Raden Pardede remembers those days. He is the deputy president
director of the Indonesian government agency responsible for selling
the assets of those bankrupt companies. "That's basically one of the
biggest crises in our lifetime, because after that, I think in 1998,
our economy really significantly collapsed, which in terms of GDP
growth we had a 13.5 percent negative growth. So the world collapsed.
After that, of course, most of the conglomerates collapsed, right?
That's why we had significant unemployment soon after 1998. The middle
and lower income groups really suffered."
The Asian financial crisis was almost unthinkable at the time. Asian
economies were soaring. Companies were expanding aggressively, stock
markets skyrocketing, fueled by foreign capital.
But the bubble burst, first in Thailand, where companies had
overloaded on foreign debt. Worried investors began selling the Thai
baht and it rapidly lost value against the dollar.
Panic spread. The Indonesian rupiah, the South Korean won, the
Malaysian ringgit and other currencies sank.
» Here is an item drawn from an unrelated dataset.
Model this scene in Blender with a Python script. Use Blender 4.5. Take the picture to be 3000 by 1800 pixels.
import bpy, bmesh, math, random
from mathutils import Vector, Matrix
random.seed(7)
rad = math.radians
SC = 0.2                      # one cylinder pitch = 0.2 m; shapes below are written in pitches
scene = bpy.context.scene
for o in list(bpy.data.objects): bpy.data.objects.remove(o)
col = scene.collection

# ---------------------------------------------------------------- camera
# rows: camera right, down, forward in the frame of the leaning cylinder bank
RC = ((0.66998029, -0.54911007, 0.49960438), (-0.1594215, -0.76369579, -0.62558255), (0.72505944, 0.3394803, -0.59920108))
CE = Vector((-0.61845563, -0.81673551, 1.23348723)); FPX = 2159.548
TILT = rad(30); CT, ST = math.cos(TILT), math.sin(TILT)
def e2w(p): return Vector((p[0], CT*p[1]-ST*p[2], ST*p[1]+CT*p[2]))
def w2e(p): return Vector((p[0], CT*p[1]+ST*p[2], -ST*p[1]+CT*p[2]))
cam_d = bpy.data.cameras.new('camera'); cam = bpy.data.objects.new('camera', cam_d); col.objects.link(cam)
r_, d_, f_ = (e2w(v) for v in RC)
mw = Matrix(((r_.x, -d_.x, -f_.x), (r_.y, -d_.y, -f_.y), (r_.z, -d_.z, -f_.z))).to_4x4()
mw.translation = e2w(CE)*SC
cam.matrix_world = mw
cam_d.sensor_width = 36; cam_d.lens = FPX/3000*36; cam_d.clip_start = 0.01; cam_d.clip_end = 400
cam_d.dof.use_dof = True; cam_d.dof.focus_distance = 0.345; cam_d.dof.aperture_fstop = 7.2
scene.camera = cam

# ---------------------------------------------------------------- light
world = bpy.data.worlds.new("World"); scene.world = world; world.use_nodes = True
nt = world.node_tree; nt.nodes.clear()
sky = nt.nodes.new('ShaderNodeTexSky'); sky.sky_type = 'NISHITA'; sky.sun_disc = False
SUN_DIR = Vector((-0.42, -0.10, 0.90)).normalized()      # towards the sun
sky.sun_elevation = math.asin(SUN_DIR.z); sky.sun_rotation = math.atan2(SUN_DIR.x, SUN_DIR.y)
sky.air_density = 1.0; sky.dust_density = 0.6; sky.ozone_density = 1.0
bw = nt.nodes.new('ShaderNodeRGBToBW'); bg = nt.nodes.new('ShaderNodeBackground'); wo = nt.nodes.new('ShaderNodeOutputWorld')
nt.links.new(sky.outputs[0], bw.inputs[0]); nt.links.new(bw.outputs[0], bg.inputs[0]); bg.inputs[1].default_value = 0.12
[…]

Stock markets plunged and
interest rates soared.
Governments used up foreign exchange reserves to stop the currency
depreciation, lent money to cash-strapped companies and bought shares
in stock markets. But the crisis continued and millions were jobless.
Indonesia and South Korea asked the International Monetary Fund to
bail them out.
Park Yung-chul
Park Yung-chul, an economist at Seoul National University, says the
bailout was a blow to South Korea. "People's first reaction at that
time was shame. We were the 11th largest economy in the world. Big
South Korean companies were investing everywhere -- in England, U.S.,
Europe."
Today, not only has Asia recovered from the crisis, it has learned the
lessons of 1997.
"We have reconstructed much of the South Korean economy and the
exchange rate is being properly valuated rather than undervalued and
we possess a lot of foreign exchange reserve, which makes it less
possible for foreign speculators to confuse the market," says Yung-
Chul
Raden Pardede says, if another crisis comes, Indonesia is in a much
stronger position than in 1997. "We may see some crisis coming. We
don't know exactly when, any trigger from one country to another
country, contagion is of course inevitable in this globalization era.
But I think the magnitude will not be the same as what we have in
1997."
Asian governments continue to take measures to strengthen their
economies and, they hope, to prevent another crisis.